» **Entries with scene source code**
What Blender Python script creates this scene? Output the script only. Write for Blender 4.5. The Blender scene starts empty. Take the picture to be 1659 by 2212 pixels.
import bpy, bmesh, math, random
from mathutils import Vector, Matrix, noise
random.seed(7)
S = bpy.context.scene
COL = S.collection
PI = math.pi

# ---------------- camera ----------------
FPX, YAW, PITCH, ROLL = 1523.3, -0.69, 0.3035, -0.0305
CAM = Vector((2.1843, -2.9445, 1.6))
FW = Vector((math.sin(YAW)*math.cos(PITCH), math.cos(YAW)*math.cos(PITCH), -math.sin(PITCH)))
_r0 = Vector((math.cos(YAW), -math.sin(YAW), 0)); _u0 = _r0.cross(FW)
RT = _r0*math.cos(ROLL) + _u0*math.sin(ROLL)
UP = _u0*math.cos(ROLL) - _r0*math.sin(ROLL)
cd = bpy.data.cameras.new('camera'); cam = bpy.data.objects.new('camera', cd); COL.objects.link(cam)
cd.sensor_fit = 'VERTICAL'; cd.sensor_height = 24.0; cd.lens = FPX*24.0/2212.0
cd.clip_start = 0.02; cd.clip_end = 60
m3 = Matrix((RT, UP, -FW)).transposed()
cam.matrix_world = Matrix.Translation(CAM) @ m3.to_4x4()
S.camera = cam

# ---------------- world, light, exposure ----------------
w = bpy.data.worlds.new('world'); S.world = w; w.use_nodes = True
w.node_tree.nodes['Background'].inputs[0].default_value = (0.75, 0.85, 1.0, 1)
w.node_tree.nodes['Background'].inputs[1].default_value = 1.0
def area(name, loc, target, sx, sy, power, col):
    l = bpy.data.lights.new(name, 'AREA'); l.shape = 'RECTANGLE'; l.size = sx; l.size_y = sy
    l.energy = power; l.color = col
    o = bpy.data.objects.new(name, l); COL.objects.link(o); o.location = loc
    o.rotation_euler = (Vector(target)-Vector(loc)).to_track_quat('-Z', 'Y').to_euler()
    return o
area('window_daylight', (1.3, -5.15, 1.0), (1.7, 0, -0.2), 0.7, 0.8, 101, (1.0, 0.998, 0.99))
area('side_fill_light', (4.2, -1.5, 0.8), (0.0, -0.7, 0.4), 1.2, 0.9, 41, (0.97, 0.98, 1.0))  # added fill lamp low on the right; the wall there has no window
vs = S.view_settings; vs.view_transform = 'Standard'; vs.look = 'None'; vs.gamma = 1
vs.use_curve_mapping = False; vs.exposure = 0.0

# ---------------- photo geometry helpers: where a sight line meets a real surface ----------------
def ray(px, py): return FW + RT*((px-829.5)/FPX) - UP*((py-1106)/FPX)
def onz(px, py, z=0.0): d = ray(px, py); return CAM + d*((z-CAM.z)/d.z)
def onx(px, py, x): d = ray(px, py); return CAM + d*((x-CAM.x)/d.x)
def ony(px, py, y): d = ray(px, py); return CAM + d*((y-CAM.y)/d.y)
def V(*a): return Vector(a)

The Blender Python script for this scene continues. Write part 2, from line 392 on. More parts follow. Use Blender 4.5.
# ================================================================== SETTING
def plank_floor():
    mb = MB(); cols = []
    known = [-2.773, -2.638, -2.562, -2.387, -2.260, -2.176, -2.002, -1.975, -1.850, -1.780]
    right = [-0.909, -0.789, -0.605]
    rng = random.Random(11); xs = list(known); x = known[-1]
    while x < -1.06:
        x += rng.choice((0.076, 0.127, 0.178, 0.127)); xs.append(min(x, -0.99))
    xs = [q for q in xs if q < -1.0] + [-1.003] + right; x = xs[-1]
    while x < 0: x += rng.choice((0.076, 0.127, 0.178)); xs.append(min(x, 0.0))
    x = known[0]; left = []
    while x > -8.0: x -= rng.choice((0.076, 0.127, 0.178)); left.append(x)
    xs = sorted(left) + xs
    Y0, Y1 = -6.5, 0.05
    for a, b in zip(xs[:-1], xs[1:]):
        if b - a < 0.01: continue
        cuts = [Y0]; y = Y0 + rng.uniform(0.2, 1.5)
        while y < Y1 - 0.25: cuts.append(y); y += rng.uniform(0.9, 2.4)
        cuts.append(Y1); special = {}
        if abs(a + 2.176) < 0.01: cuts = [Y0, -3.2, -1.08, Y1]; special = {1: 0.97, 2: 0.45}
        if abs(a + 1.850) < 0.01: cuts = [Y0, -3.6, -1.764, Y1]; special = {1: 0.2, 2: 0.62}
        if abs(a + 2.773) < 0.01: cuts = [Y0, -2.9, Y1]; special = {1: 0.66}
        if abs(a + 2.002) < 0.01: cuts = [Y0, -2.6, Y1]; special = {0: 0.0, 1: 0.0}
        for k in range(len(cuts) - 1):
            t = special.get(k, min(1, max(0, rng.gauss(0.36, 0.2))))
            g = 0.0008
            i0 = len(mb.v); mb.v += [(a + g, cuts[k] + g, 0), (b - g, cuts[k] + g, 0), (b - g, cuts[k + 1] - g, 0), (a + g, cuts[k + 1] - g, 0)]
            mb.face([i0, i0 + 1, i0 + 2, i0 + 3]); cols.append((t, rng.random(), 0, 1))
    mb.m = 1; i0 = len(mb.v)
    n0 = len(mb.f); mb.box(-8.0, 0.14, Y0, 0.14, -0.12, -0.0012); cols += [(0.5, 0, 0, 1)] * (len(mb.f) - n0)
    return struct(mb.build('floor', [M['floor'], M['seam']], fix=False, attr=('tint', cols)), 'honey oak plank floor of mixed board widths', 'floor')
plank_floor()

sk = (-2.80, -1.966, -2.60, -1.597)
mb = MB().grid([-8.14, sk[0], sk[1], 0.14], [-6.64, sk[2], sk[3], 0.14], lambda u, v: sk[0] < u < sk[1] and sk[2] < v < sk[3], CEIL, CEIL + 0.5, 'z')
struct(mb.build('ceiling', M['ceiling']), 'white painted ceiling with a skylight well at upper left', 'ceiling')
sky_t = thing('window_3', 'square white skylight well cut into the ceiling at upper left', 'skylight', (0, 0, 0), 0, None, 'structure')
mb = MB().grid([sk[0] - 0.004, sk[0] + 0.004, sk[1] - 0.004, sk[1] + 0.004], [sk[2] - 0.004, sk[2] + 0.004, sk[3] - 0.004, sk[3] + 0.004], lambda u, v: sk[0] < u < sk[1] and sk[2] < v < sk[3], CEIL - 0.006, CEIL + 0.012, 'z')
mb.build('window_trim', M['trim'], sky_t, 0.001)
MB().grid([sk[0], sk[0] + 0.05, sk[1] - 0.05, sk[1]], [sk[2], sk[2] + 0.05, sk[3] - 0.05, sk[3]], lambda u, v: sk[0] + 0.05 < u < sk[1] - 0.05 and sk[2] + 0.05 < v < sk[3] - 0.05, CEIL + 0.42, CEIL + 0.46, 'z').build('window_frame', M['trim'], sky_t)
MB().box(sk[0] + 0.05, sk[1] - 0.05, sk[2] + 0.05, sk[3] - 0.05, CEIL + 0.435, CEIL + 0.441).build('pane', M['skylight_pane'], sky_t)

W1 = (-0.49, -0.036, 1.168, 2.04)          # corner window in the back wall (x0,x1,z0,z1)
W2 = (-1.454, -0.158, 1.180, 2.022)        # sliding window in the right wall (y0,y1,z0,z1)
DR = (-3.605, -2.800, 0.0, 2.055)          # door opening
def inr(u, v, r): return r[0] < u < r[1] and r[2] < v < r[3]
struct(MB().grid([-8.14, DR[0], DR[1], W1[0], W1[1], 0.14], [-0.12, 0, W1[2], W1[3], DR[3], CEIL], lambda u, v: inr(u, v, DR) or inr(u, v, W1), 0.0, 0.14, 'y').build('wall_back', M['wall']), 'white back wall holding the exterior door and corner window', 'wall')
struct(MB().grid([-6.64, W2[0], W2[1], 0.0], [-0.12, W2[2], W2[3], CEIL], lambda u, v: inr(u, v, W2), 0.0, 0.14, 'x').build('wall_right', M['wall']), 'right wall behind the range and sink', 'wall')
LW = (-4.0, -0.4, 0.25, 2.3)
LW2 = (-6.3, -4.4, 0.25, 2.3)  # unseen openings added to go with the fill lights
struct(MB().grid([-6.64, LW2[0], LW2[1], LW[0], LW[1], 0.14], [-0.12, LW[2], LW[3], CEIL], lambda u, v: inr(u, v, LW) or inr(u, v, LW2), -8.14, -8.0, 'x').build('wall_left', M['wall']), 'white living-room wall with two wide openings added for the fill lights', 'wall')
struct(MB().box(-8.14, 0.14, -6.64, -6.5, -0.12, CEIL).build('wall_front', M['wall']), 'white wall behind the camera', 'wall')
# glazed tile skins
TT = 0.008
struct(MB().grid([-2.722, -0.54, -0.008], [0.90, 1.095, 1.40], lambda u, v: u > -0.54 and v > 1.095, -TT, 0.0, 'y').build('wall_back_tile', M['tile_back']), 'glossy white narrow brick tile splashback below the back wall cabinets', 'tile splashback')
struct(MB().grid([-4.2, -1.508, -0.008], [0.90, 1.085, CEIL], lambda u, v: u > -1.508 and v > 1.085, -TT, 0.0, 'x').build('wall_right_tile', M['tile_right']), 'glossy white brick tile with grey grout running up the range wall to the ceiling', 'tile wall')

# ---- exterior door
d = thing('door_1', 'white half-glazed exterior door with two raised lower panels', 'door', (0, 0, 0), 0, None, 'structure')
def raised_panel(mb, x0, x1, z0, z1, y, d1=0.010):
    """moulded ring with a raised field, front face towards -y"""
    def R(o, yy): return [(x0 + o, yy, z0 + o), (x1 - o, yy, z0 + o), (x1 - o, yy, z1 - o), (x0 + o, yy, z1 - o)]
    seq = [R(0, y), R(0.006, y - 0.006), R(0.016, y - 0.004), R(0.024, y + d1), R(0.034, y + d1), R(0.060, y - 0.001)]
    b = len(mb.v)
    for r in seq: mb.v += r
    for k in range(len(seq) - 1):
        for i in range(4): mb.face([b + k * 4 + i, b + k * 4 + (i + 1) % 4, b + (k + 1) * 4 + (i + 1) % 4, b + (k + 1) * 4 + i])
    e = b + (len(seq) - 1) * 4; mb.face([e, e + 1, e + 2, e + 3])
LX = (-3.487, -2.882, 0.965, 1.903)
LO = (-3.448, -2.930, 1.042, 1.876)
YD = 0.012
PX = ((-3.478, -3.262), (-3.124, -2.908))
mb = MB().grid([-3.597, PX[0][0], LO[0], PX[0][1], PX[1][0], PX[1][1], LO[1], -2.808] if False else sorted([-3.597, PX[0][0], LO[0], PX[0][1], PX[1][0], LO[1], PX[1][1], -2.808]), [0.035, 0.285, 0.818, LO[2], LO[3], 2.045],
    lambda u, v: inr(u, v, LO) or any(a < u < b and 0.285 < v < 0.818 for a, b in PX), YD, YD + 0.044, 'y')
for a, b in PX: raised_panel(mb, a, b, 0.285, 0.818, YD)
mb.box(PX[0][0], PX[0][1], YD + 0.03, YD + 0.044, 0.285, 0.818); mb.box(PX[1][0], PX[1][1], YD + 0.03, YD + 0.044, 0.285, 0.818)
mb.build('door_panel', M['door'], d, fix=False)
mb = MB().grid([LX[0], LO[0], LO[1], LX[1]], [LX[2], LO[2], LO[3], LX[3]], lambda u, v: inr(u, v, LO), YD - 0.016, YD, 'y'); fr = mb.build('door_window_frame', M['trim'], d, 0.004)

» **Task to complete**
Please reproduce exactly the lines from the first one of the records above through the line containing "S.camera = cam", both included, and nothing else.

» **Answer to this exercise**
What Blender Python script creates this scene? Output the script only. Write for Blender 4.5. The Blender scene starts empty. Take the picture to be 1659 by 2212 pixels.
import bpy, bmesh, math, random
from mathutils import Vector, Matrix, noise
random.seed(7)
S = bpy.context.scene
COL = S.collection
PI = math.pi

# ---------------- camera ----------------
FPX, YAW, PITCH, ROLL = 1523.3, -0.69, 0.3035, -0.0305
CAM = Vector((2.1843, -2.9445, 1.6))
FW = Vector((math.sin(YAW)*math.cos(PITCH), math.cos(YAW)*math.cos(PITCH), -math.sin(PITCH)))
_r0 = Vector((math.cos(YAW), -math.sin(YAW), 0)); _u0 = _r0.cross(FW)
RT = _r0*math.cos(ROLL) + _u0*math.sin(ROLL)
UP = _u0*math.cos(ROLL) - _r0*math.sin(ROLL)
cd = bpy.data.cameras.new('camera'); cam = bpy.data.objects.new('camera', cd); COL.objects.link(cam)
cd.sensor_fit = 'VERTICAL'; cd.sensor_height = 24.0; cd.lens = FPX*24.0/2212.0
cd.clip_start = 0.02; cd.clip_end = 60
m3 = Matrix((RT, UP, -FW)).transposed()
cam.matrix_world = Matrix.Translation(CAM) @ m3.to_4x4()
S.camera = cam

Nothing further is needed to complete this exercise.